The Bancroft Collection at the Delaware Art Museum reveals the Pre-Raphaelite movement in all its variety and complexity. The influence of the Pre-Raphaelites on the nascent field of children’s book illustration rises in the works of Walter Crane and Kate Greenaway, among others. Julia Margaret Cameron’s Pre-Raphaelite photography (such as Lancelot and Guinevere, above) opens up a whole new conception of the school as an early modern movement, something often forgotten in their fascination with medievalism. Stained glass, pottery, tiles, silverware, and even furniture (such as the chair painted by William Morris and Rossetti, titled The Arming of a Knight, below) display how Pre-Raphaelitism became an all-encompassing way of life for these artists and their patrons. Looking at the magnitude and variety of these artworks, one easily understands how Samuel Bancroft fell in love with this world and longed to join it in every way possible.

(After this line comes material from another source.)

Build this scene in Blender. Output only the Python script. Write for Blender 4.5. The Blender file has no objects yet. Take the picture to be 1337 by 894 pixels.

William Morris (1834-1898); Dante Gabriel Rossetti (1828-1882). The Arming of a Knight, 1856-57. Painted deal, leather, and nails, 55 5/8 x 18 3/4 x 19 1/2 inches. Acquired through the bequest of Doris Wright Anderson and the F. V. du Pont Acquisition Fund, 1997.

The Samuel and Mary R. Bancroft Collection at the Delaware Art Museum testifies not only to the passion and vision of one collector but also to the stewardship of an institution entrusted by heirs to keep that passion and vision alive. Waking Dreams brings the Pre-Raphaelite world to life in a way that Bancroft himself would have loved. Between the festivities of this homecoming and Tate Britain’s current exhibit Millias, the fires of Pre-Raphaelite passion are still burning strong.

[Many thanks to the Delaware Art Museum for providing me with a review copy of Waking Dreams and the images from the exhibition above.]